First, Zobrist wasn't traded for Jaso straight up. Remember, the Rays were able to unload Yunel Escobar, who regressed in 2014. In addition, they came away with the A's No. 1 prospect, shortstop Daniel Robertson, who appears close to Major League ready. As for Souza, that deal had several layers as well. Tampa Bay likes Souza, who will be afforded a great shot to become the team's right fielder. And while the Rays traded Myers, they also came away with a catcher, Rivera, they obviously liked more than Ryan Hanigan, who has had trouble staying healthy the past three seasons.

Video: Rays' Silverman on adding prospects, Jaso, Asdrubal

Do you think Grant Balfour was a wasted investment?

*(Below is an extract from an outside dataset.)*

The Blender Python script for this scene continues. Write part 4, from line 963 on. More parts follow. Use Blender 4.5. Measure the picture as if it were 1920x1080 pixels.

He doesn't seem to be much of a team player and only concerned with himself.
-- L.B.K., Tampa, Fla.

Balfour did not have a good season last year, and he would be the first to tell you that. Can he rebound? Good question. Balfour showed signs of doing just that in September, when he went 1-0 with a 2.89 ERA and a save, walking one while striking out nine in 9 1/3 innings. As far as only being concerned with only himself, he's never struck me as being that way, and I've never heard his teammates talk badly about him.